El ensayista, un hombre con destino, con obligaciones, nunca se sitúa realmente, ni material ni idealmente. Avanza a tientas, porque no hay un orden, o ese orden, absoluto, voluntarioso, es una farsa. “Descubre en todo (vida propia, organización familiar, sistema laboral, estructura social) no una armonía, un cuerpo orgánico, sino, más bien, una pluralidad de conflictos, desequilibrios y contradicciones. Este descubrimiento, usualmente doloroso, lo obliga a preguntarse irremediablemente por la ‘razón de ser’ de cada uno de ellos y, por ende, a enfrentarse con ese otro, orden de ideas, valores y opiniones ordo idearum que los instituye, justifica o enmascara”.

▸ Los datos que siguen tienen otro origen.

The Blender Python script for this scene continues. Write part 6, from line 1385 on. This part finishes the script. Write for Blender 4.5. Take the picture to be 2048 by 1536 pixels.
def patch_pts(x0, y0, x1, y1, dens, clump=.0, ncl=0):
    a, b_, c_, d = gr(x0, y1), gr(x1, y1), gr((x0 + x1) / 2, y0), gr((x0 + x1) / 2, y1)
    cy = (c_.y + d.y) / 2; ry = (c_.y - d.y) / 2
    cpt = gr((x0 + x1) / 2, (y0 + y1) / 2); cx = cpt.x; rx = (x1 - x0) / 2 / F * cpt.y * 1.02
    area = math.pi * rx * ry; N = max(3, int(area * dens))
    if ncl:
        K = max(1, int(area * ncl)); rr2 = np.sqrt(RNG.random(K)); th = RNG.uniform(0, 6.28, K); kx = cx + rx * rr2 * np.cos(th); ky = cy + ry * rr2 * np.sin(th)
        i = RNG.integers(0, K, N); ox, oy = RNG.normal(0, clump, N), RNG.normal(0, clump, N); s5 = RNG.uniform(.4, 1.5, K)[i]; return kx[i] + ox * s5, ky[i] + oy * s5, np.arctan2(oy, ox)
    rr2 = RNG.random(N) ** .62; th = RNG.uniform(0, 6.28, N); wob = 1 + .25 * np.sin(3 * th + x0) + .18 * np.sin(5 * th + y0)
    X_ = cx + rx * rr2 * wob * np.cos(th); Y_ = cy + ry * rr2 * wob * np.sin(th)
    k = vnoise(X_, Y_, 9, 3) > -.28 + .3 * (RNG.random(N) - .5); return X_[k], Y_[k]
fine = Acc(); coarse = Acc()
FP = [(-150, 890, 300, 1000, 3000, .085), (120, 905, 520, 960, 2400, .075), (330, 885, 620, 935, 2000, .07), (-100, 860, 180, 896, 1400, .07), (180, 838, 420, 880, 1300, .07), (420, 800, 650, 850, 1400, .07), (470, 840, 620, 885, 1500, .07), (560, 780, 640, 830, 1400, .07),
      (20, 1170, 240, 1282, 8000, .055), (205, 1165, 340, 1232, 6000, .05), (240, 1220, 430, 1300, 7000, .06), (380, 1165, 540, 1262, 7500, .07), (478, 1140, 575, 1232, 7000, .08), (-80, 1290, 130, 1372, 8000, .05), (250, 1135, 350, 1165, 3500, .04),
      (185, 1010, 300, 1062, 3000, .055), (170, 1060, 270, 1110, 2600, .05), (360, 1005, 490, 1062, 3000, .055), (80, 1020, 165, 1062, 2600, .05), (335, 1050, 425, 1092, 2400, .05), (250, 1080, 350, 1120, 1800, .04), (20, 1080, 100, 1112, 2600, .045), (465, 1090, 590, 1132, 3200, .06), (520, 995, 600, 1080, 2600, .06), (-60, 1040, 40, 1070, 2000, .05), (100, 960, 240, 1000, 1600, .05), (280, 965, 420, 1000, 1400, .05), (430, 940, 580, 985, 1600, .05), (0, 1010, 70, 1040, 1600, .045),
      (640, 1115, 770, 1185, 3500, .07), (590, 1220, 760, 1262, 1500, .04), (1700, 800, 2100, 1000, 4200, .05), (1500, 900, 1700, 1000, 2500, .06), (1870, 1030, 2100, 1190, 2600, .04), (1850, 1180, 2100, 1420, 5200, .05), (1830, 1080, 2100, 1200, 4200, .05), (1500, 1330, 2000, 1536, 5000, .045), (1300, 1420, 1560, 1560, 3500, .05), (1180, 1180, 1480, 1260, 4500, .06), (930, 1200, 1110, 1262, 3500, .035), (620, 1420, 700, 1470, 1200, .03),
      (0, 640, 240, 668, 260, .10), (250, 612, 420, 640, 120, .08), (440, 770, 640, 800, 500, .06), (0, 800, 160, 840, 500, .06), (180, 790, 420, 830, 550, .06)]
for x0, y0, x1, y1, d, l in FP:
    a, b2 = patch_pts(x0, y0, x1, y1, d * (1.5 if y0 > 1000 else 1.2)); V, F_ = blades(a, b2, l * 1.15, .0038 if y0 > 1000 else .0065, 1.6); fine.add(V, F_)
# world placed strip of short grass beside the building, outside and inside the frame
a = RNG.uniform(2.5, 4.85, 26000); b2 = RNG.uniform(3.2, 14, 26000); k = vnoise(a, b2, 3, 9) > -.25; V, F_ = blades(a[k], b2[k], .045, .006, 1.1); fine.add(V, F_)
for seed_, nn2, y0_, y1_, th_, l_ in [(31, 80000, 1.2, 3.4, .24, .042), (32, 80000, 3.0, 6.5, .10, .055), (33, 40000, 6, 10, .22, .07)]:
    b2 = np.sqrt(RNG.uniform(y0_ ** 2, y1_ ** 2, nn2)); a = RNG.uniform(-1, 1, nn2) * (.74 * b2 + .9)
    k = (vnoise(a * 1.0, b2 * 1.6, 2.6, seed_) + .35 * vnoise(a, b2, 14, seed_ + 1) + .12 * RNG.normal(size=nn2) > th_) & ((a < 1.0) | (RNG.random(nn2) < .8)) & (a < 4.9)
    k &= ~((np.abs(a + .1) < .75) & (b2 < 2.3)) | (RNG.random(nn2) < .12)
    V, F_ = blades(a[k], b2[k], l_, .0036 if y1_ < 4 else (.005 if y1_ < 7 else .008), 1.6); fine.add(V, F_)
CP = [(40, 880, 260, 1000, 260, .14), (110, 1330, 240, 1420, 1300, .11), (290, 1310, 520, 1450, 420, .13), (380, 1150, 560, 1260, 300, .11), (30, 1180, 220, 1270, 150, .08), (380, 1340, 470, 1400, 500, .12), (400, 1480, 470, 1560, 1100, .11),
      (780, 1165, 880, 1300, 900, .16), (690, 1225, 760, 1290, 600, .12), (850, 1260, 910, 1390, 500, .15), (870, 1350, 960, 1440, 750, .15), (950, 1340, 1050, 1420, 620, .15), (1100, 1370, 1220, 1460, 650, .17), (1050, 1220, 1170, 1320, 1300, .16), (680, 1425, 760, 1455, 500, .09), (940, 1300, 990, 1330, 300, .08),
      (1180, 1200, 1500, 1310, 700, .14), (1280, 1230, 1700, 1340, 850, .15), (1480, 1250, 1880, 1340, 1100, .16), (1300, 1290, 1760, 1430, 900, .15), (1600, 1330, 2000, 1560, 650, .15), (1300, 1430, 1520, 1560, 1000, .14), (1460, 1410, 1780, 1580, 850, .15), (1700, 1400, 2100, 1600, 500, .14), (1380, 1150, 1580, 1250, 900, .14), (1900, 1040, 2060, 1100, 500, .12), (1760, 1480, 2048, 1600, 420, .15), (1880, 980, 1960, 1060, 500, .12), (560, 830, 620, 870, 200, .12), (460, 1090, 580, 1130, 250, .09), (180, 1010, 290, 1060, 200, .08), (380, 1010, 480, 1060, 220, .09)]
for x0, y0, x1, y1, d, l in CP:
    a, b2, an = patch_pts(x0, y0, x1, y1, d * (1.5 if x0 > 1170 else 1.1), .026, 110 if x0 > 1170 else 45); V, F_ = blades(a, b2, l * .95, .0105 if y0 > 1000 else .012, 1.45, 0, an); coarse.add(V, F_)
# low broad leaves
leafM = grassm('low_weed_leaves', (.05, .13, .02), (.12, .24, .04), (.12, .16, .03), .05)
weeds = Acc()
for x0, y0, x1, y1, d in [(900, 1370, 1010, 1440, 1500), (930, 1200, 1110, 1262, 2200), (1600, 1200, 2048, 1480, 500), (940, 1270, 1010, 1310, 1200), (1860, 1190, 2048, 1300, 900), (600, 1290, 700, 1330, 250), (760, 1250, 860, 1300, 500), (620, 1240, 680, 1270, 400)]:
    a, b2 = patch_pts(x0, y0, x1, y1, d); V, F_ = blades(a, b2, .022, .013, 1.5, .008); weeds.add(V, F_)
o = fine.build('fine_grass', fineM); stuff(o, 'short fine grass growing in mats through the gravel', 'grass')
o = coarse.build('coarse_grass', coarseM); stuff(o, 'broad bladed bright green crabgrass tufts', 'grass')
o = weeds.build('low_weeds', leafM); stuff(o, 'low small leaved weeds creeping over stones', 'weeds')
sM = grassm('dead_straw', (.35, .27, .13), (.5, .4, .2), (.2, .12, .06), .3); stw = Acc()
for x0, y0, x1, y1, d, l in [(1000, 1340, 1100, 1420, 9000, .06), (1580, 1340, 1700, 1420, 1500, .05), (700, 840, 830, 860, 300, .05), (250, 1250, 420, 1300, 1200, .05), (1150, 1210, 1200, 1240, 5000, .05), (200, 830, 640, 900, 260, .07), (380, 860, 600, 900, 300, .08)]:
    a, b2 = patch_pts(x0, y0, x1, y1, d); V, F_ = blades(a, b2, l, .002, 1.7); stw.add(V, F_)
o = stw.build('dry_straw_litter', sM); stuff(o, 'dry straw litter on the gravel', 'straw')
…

El sistema cerrado, el universo, es impensable, y aquí todo se escurre. En ese callejón su estrategia es la ironía, el “disimulo”, eironeia derivada de éromai (yo pregunto), el “arte de preguntar fingiendo ignorancia”. Solo sé que no sé. En ese fingir parece estar todo, en esa puesta en escena volátil, entre conceptos que quiere siempre superar, decir mejor; no puede afirmarse más que en lo pequeño: “El ensayista rechaza sus propias orgullosas esperanzas que sospechan haber llegado alguna vez cerca de lo último; se trata de explicaciones de las poesías de los otros, y en el mejor de los casos de explicaciones de sus propios conceptos: eso es todo lo que puede ofrecer. Pero se sume en esa pequeñez irónicamente, en la eterna pequeñez del más profundo trabajo mental respecto a la vida, y la subraya con irónica modestia”.

En la época de Martín Cerda, el pensamiento independiente se volvía una secta. El se declaró, por cortesía, humilde y modesto. Lo explica para que sigamos: “La escritura consiste en (re) comenzar un libro imposible, donde lo esencial siempre es la pregunta”. El hombre a la interperie que se lanza. Martín Cerda ejerció como historiador de un mundo en ruinas, sin mapa, fuera del mapa. Cosmopolita, original, laborioso. Desde este horizonte lo leemos otra vez y nos alegramos.